Doug Bruns

Posts Tagged ‘Pragmatism’

Be Local. Be moral.

In Life, The Examined Life on June 28, 2012 at 6:00 am

We have a strong “Buy Local” movement here in Portland. I support the effort. If possible, I spend my dollars within walking distance of home. It is how I invest in my community. It’s like attending to a garden in your front yard. You water it and nurture it. It makes home a better place. I will even pay more if need be, it is that important. A neighbor recently confessed that he buys his books at Amazon, even though his close friend is co-owner of Longfellow Books, our local indie bookstore. He claims to be “too tight-fisted a yankee” to do otherwise. He has crossed a bridge to a dry land devoid of ethics and morals.

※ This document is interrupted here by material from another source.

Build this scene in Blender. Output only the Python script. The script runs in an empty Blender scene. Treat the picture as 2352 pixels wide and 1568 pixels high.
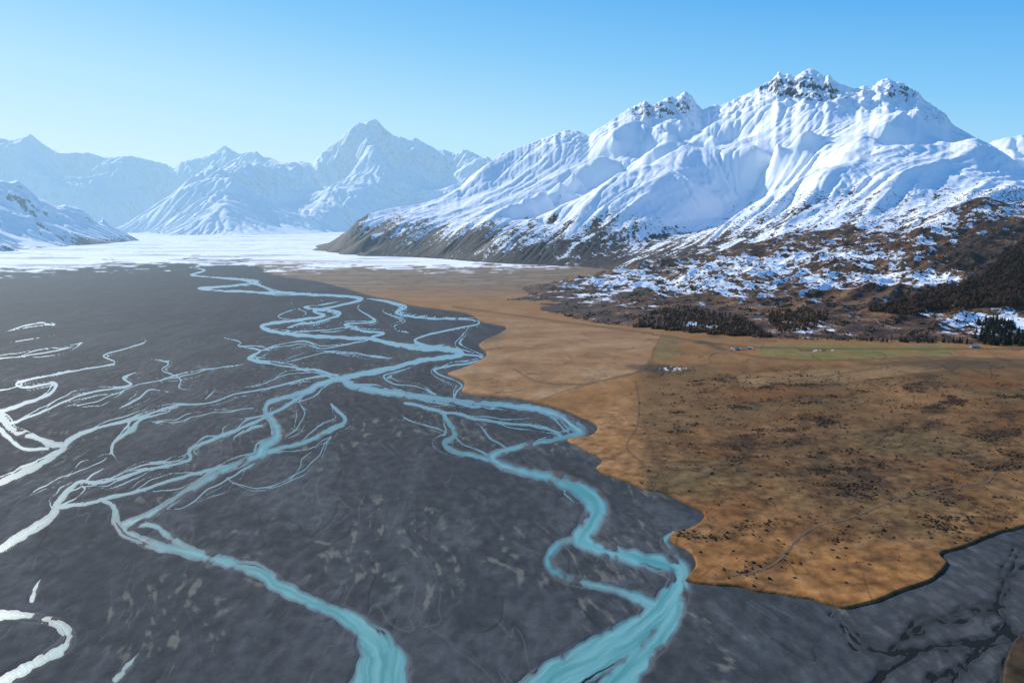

The web page for our local movement includes the Top 10 Reasons to Buy Local. They are:

  1. Keep dollars in Portland’s economy
  2. Embrace what makes Portland unique
  3. Foster local job creation
  4. Help the environment
  5. Nurture community
  6. Conserve your tax dollars
  7. Have more choices
  8. Benefit from local owner’s expertise
  9. Preserve entrepreneurship
  10. Ensure Portland stands out from the crowd

This was lost on me prior to moving to Portland. It is difficult in the land of big-box chain stores and scraped-earth retail to appreciate what local–even what community–means. But that was then, an unenlightened time. I now realize that it’s a social pragmatism, informing members of a community, where one finds the only rational basis for moral behavior. (Nietzsche said that “Every true faith is infallible, if it accomplishes what the person holding the faith hopes to find in it.” )

* * *

It is not silly to personalize the list above. Let us consider:

  1. Make your efforts local first
  2. Embrace and nurture a personal uniqueness
  3. Foster creativity (in yourself and in others)
  4. Help the environment
  5. Nurture community
  6. Conserve
  7. Make good choices, based on a personal ideal
  8. Practice expertise (“Become who you are.”)
  9. Practice entrepreneurship. (An entrepreneur is someone who possesses a new idea.)
  10. Escape the herd. Be an individual.

Pardon me if I sound evangelical. These are the tenets of my religion and this morning I am a missionary.

The well gone dry!

In Creativity, Philosophy, Thinkers, Writing on February 7, 2011 at 6:00 pm

Since “retiring” my little blog-workshop two months ago, it appears that my creative life has gone down the drink, has indeed retired too. I’m not sure what is going on, but in an effort to focus my energies–stopping the blog, stopping the essays, curtailing the reviews, concentrating on my “book project”–I’ve lost them–my energies–altogether. To quote William James:

Sow an action and you reap a habit; sow a habit and you reap a character; sow a character and you reap a destiny.

I can’t speak to destiny, but by uprooting my habit(s) I’ve killed off what precious little fruit they bore. I have sown nothing. Garnered nothing in return.

I believe that the pattern of our life, the very structure of day to day living, affords us a(nother) way of infusing existence with meaning and purpose. Meaning is that which works, said the pragmatists.*  I disrupted the pattern, killed off the habit. Nothing working–meaning, kaput. I upset the applecart and am hereby announcing my effort to right it. “God keep me from ever completing anything,” wrote Melville in Moby Dick. Goodness, but I know how he feels.


* Was Sisyphus happy, Camus wondered, because he knew the secret to happiness to be meaningful work?